PZ Myers makes a lot of sense. I wonder how related to the notion of "modernity" are these feelings you describe. In the last hundred or so years mortality in western societies has decreased significantly, and the display of death's artifacts as well. Whereas before, death and corpses were a much more familiar part of the scenery. I'm thinking about the the display of Cicero's head, the public punishments meted out by the medieval Christian church combined with constant wars of conquest, right up through the enlightenment and more or less culminating in the guillotine. Squeamishness about the corpse seems to be a modern thing.

Hi there, I love this blog.

science is just more important than art, isn't it? Why wouldn't we say that? We say it with our dollars, don't we? And in our textbooks, where the results of science are taught, and only the names of artists and their works, in chronological order.

Squeamishness about the corpse seems to be a modern thing.

Except people were punished for studying corpses scientifically, if I recall, until quite recently, relatively speaking. Frankenstein had to get his materials from the cemetary.
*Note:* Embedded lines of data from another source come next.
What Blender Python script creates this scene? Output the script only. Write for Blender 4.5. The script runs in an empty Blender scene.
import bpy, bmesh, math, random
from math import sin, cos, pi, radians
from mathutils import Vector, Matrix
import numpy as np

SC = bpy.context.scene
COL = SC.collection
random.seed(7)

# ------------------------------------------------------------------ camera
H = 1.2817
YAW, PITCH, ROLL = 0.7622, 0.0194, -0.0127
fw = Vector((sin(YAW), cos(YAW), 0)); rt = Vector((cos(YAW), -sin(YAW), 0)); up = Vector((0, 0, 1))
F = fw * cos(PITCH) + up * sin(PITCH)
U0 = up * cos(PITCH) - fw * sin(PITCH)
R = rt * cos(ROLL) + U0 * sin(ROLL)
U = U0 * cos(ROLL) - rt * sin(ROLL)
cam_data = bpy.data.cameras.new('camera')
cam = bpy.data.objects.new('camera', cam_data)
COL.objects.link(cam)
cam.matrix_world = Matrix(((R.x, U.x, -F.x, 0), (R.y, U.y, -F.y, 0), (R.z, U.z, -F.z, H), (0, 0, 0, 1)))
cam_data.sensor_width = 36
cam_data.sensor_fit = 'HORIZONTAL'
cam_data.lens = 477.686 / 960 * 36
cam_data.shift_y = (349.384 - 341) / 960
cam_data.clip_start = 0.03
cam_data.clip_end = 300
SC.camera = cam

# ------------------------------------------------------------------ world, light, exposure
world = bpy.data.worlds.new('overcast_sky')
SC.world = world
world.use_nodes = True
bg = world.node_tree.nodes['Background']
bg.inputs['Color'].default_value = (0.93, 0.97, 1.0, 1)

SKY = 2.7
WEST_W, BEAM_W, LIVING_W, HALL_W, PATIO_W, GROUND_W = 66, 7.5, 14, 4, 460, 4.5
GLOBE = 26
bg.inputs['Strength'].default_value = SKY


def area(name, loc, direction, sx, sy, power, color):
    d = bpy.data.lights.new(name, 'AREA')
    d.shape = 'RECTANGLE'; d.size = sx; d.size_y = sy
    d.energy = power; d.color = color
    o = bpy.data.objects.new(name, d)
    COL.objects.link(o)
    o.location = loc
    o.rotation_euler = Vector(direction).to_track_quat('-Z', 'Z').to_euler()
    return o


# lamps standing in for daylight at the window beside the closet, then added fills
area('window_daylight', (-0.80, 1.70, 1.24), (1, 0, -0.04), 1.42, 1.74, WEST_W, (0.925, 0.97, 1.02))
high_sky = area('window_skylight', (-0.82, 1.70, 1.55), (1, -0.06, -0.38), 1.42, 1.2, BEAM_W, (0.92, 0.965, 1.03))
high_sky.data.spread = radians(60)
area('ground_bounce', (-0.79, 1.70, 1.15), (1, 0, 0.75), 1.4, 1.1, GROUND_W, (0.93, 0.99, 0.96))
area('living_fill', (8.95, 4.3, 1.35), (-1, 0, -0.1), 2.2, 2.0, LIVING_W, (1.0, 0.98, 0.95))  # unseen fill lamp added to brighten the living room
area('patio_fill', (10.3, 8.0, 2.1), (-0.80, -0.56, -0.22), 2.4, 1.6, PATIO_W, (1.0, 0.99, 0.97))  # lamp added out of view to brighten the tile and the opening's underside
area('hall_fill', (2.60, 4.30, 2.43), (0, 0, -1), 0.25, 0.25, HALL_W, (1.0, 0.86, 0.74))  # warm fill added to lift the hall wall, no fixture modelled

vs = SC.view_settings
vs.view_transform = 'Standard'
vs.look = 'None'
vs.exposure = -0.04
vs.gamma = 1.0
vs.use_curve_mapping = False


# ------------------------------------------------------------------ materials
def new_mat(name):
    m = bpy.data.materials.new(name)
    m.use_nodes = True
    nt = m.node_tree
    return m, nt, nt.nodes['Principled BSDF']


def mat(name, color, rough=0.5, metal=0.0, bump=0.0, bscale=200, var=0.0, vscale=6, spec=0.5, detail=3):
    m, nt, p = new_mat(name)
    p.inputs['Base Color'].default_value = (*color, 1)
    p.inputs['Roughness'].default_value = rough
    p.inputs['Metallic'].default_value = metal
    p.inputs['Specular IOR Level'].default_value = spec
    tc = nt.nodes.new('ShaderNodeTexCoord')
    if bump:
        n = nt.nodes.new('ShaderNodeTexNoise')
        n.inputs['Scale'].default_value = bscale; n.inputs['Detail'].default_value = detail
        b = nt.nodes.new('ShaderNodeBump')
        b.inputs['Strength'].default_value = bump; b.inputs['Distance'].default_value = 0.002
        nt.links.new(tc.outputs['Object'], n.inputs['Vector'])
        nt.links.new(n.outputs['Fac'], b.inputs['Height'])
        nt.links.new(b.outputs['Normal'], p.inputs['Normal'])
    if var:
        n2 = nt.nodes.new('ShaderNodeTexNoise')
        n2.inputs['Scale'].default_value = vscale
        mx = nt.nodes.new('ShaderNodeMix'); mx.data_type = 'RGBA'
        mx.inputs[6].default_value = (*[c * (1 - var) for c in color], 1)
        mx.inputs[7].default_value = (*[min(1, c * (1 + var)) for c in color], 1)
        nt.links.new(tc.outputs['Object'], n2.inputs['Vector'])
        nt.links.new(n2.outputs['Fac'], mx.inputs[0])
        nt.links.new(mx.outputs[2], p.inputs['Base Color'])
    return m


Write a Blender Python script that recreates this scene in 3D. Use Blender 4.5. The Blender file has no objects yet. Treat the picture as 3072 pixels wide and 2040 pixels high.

If you can call that squeamishness, of course, which you can't, really.

But I don't think the arts are slighted because the artists & their works "in chronological order" are studied. It's just the nature of the thing - how the arts operate vs. how sciences operate. If we spent our time in science classes learning, say, Cartesian physics, then it would not really be science, would it?

& while I haven't done any studies on this issue, I reckon that money invested in & paid towards the arts - not necessarily "fine arts", but books, pop & movies - is more than a match for government funding for scientific R&D. Probably more.